WHAT THE TASK REQUIRES: Going from the top of the data below, give again each line through the one containing "pi = math.pi", both ends kept.

RAW DATA:
○ ○ ○ ○ ○
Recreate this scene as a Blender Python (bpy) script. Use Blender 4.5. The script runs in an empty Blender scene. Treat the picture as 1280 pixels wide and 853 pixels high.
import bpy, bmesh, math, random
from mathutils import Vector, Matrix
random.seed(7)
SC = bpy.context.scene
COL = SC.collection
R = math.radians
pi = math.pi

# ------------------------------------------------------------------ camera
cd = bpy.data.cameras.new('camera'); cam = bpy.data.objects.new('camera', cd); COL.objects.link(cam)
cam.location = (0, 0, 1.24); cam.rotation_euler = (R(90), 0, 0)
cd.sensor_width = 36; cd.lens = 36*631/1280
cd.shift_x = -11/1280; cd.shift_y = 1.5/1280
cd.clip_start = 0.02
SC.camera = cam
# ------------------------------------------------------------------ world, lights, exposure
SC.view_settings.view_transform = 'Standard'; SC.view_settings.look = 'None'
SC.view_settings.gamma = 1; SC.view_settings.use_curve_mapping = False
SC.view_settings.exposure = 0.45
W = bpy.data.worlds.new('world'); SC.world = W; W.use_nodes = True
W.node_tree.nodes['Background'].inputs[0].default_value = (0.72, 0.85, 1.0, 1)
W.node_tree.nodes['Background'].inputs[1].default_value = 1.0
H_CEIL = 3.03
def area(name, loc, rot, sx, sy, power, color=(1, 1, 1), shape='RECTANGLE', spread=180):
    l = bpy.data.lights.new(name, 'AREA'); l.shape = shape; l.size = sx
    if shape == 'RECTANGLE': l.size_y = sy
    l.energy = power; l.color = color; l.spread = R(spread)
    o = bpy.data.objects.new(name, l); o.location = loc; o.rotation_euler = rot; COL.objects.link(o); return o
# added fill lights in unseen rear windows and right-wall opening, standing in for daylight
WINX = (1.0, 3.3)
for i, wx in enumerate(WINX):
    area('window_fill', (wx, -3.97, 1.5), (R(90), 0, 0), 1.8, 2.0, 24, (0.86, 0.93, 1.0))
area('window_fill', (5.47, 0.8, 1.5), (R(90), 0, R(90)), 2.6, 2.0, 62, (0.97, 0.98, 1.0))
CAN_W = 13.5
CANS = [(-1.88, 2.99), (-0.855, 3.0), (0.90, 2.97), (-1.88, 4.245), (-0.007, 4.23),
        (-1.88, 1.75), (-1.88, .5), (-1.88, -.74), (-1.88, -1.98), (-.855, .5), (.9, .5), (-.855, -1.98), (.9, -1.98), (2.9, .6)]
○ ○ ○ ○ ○
OUTPUT OF THE EXERCISE:
Recreate this scene as a Blender Python (bpy) script. Use Blender 4.5. The script runs in an empty Blender scene. Treat the picture as 1280 pixels wide and 853 pixels high.
import bpy, bmesh, math, random
from mathutils import Vector, Matrix
random.seed(7)
SC = bpy.context.scene
COL = SC.collection
R = math.radians
pi = math.pi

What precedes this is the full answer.